-- Begin --

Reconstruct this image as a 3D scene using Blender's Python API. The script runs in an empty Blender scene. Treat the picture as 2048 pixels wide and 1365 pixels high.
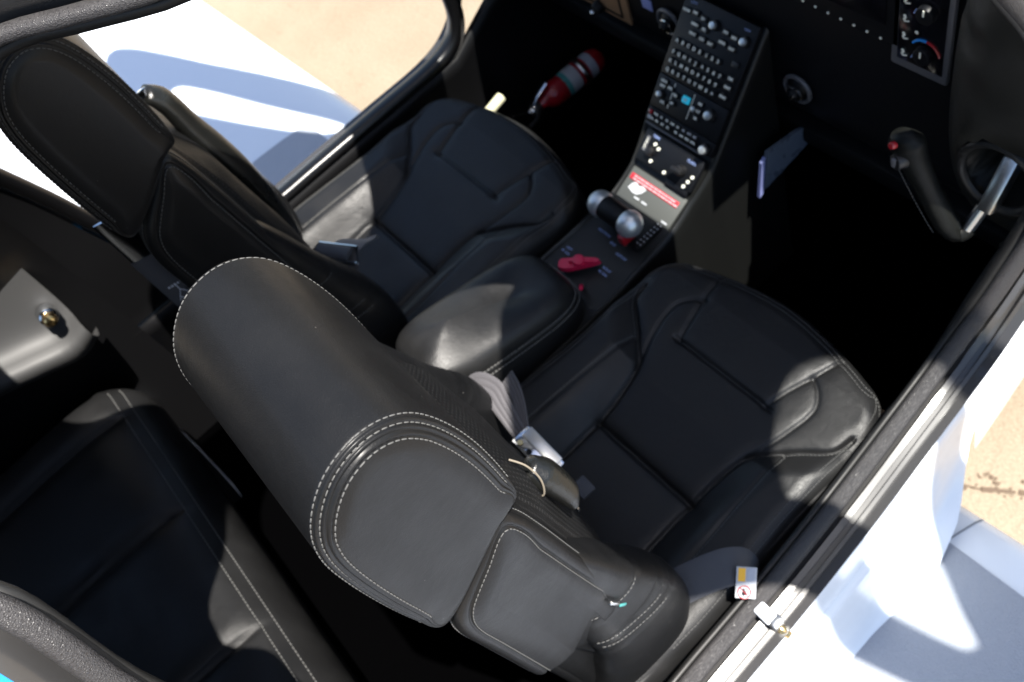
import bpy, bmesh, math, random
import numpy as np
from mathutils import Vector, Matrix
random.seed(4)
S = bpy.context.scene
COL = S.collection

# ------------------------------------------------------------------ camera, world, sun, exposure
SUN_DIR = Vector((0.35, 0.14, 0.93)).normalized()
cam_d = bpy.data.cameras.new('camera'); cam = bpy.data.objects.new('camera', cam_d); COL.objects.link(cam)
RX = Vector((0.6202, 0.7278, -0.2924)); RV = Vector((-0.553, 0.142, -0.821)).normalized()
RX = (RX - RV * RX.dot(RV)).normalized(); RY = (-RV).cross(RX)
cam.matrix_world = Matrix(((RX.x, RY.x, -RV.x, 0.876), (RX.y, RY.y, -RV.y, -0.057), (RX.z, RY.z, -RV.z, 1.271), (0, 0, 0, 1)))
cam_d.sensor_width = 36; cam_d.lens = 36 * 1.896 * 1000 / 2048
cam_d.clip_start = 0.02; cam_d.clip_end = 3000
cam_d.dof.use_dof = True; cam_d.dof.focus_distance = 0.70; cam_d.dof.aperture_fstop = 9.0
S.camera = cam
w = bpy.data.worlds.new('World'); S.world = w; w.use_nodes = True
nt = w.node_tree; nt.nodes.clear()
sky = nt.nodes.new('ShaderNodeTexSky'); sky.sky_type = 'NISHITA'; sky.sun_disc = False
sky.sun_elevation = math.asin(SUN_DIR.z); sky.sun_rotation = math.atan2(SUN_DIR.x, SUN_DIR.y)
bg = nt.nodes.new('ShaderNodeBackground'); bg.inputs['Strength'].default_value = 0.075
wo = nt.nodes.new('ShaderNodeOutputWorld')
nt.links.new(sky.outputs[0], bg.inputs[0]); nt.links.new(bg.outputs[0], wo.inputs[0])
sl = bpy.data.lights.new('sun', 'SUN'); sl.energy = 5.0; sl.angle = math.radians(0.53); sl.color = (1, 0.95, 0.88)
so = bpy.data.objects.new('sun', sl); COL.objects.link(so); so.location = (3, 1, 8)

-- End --
-- Begin --

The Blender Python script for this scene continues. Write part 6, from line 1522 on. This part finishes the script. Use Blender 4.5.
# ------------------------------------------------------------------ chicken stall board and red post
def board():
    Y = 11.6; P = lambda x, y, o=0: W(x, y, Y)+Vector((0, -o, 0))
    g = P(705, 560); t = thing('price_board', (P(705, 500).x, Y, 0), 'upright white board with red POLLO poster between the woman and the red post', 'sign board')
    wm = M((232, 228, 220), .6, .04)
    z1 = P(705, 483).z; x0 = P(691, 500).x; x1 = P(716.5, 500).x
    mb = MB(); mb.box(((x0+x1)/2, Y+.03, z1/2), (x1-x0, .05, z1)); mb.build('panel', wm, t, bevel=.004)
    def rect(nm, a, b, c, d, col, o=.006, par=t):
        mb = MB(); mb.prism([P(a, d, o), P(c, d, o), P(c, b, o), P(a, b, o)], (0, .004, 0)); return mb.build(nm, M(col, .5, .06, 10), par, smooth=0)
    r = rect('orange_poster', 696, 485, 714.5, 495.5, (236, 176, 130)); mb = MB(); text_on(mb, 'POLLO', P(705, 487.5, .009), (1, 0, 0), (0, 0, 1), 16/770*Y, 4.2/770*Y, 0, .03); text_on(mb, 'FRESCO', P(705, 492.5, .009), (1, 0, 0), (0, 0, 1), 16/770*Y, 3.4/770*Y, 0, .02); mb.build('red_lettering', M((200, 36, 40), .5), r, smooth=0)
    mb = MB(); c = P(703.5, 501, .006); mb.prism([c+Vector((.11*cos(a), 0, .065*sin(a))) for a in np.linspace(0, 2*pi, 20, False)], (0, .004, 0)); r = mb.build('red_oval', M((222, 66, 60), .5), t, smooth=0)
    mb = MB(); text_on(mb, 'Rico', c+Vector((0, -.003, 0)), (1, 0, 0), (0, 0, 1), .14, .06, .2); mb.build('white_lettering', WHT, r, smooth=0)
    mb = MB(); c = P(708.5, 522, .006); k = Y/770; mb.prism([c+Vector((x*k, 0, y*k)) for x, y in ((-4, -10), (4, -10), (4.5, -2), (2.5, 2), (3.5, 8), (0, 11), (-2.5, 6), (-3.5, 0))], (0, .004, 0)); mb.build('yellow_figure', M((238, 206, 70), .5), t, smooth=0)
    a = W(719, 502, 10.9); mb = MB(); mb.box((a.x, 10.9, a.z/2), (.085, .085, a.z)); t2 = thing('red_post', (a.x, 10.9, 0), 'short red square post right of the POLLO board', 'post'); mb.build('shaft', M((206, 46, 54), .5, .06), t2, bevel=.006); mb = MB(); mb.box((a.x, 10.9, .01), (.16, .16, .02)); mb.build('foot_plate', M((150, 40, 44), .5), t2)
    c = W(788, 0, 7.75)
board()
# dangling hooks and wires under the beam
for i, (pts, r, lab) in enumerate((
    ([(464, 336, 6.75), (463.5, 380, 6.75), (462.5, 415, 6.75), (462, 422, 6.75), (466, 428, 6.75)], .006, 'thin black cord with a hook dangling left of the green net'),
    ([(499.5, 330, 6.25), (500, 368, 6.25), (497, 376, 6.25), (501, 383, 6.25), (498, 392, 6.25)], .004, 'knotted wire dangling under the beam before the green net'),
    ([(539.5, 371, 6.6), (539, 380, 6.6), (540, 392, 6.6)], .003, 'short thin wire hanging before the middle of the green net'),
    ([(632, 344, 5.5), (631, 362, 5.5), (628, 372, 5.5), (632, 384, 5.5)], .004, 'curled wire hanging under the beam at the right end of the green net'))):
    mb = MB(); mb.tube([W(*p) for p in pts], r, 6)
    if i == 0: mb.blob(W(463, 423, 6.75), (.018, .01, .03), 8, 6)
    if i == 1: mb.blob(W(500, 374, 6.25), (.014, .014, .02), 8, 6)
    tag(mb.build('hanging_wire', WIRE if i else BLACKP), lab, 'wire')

-- End --
-- Begin --

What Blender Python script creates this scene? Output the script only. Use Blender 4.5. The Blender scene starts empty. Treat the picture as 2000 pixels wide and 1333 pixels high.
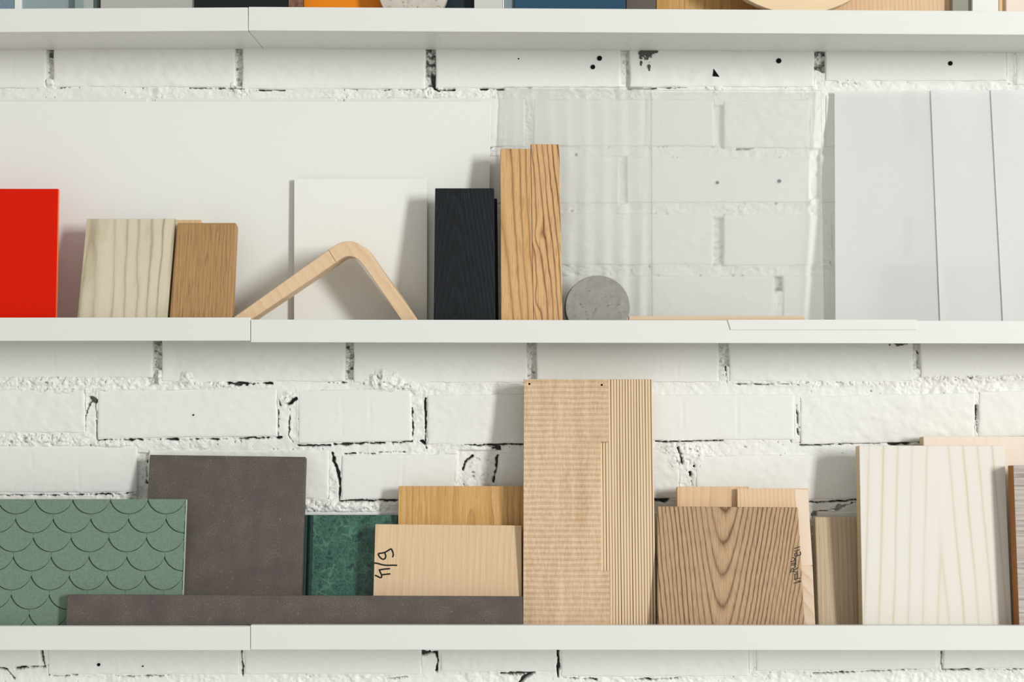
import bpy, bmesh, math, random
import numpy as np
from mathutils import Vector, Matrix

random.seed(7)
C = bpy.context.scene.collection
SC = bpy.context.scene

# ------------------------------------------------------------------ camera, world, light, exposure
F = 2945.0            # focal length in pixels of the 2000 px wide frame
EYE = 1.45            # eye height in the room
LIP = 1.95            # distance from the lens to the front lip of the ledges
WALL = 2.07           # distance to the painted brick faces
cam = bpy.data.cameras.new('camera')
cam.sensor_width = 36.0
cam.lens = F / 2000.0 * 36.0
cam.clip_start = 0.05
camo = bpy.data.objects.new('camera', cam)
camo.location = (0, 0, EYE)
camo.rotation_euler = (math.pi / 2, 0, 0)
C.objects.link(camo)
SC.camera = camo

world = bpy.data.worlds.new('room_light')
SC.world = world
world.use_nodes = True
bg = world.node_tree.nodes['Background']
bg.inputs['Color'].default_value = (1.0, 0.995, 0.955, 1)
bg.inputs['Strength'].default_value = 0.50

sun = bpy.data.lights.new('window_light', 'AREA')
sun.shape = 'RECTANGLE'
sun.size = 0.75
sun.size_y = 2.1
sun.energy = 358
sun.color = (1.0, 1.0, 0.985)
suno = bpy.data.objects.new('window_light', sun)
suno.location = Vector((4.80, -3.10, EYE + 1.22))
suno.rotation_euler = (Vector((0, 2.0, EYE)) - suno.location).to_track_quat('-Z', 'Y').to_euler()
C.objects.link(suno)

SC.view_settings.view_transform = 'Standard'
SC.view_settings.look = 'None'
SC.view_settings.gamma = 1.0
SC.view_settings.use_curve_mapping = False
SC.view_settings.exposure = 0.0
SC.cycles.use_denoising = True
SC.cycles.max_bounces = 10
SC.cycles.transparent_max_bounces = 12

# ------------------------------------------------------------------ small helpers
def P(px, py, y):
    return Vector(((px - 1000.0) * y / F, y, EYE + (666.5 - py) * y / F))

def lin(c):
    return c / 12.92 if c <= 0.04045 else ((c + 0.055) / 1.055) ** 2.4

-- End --

## [Problem statement]
Copy the lines above exactly, starting at the one with "What Blender Python" and ending at the one with "C.objects.link(suno)", both included. Leave out any pictures and add nothing else.

## [Expected answer]
What Blender Python script creates this scene? Output the script only. Use Blender 4.5. The Blender scene starts empty. Treat the picture as 2000 pixels wide and 1333 pixels high.
import bpy, bmesh, math, random
import numpy as np
from mathutils import Vector, Matrix

random.seed(7)
C = bpy.context.scene.collection
SC = bpy.context.scene

# ------------------------------------------------------------------ camera, world, light, exposure
F = 2945.0            # focal length in pixels of the 2000 px wide frame
EYE = 1.45            # eye height in the room
LIP = 1.95            # distance from the lens to the front lip of the ledges
WALL = 2.07           # distance to the painted brick faces
cam = bpy.data.cameras.new('camera')
cam.sensor_width = 36.0
cam.lens = F / 2000.0 * 36.0
cam.clip_start = 0.05
camo = bpy.data.objects.new('camera', cam)
camo.location = (0, 0, EYE)
camo.rotation_euler = (math.pi / 2, 0, 0)
C.objects.link(camo)
SC.camera = camo

world = bpy.data.worlds.new('room_light')
SC.world = world
world.use_nodes = True
bg = world.node_tree.nodes['Background']
bg.inputs['Color'].default_value = (1.0, 0.995, 0.955, 1)
bg.inputs['Strength'].default_value = 0.50

sun = bpy.data.lights.new('window_light', 'AREA')
sun.shape = 'RECTANGLE'
sun.size = 0.75
sun.size_y = 2.1
sun.energy = 358
sun.color = (1.0, 1.0, 0.985)
suno = bpy.data.objects.new('window_light', sun)
suno.location = Vector((4.80, -3.10, EYE + 1.22))
suno.rotation_euler = (Vector((0, 2.0, EYE)) - suno.location).to_track_quat('-Z', 'Y').to_euler()
C.objects.link(suno)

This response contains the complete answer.